Given a binary tree the left view of it would be the first node at each level from the left or the last node at each from the right.

Example

Input : 
                 1
               /   \
              2     3
             / \     \
            4   5     6             
Output : 1 2 4

Input :
        1
      /   \
    2       3
      \   
        4  
          \
            5
             \
               6
Output :1 2 4 5 6

We are going to see the iterative as well as recursive solution for it.

Recursively print the left view of binary tree

We are to use the level order traversal to print the first node at each level in the tree.

• Use an external variable to track the level.
• If the variable value is less than the current level that means we just moved to the new level, so print it’s first element.

let max_level = 0;
const leftViewRecursive = (node, level) => {
  if(node === null){
    return;
  }
  
  if(max_level < level){
    console.log(node.val);
    max_level = level;
  }
  
  leftViewRecursive(node.left, level+1);
  leftViewRecursive(node.right, level+1);
}

Input:
function Node(val) {
  this.val = val;
  this.left = null;
  this.right = null;
}

let tree = new Node(4);  
tree.left = new Node(5); 
tree.right = new Node(2); 
tree.left.left = new Node(3); 
tree.left.right = new Node(1);
tree.right.right = new Node(6);

leftViewRecursive(tree, 1);

Output:
4
5
3

Time complexity: O(n).
Space complexity: O(n).

---

Iterative way to print the left view of a tree.

We are going to use queue to perform the level order traversal and then print the first node at each level.

Here I have used an array as a queue but you can do vice-versa.

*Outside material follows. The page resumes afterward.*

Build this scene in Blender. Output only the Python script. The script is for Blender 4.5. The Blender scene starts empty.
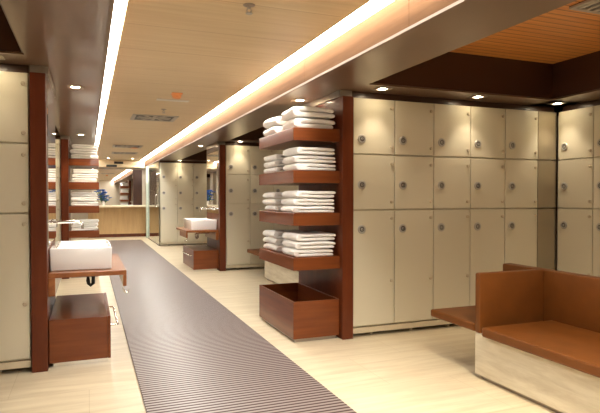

const leftViewIterative = (node) => {
  if(node === null){
    return;
  }
  
  let q = [];
  
  q.unshift(node);
  
  q.unshift(null);
  
   while (q.length > 0)  
    { 
        let temp = q[q.length - 1]; 
  
        if (temp !== null) 
        { 
  
            // Prints first node 
            // of each level 
            console.log(temp.val); 
  
            // add children of all nodes at 
            // current level 
            while (q[q.length - 1] !== null) 
            { 
                // If left child is present 
                // add into queue 
                if (temp.left !== null) 
                    q.unshift(temp.left); 
  
                // If right child is present 
                // add into queue 
                if (temp.right !== null) 
                    q.unshift(temp.right); 
  
                // remove the current node 
                q.pop(); 
  
                temp = q[q.length - 1]; 
            } 
  
            // add delimiter 
            // for the next level 
            q.unshift(null); 
        } 
  
        // remove the delimiter of 
        // the previous level 
        q.pop(); 
    } 
  
}

Input:
function Node(val) {
  this.val = val;
  this.left = null;
  this.right = null;
}

let tree = new Node(4);  
tree.left = new Node(5); 
tree.right = new Node(2); 
tree.left.left = new Node(3); 
tree.left.right = new Node(1);
tree.right.right = new Node(6);
leftViewIterative(tree);

Output:
4
5
3

Time complexity: O(n).
Space complexity: O(n).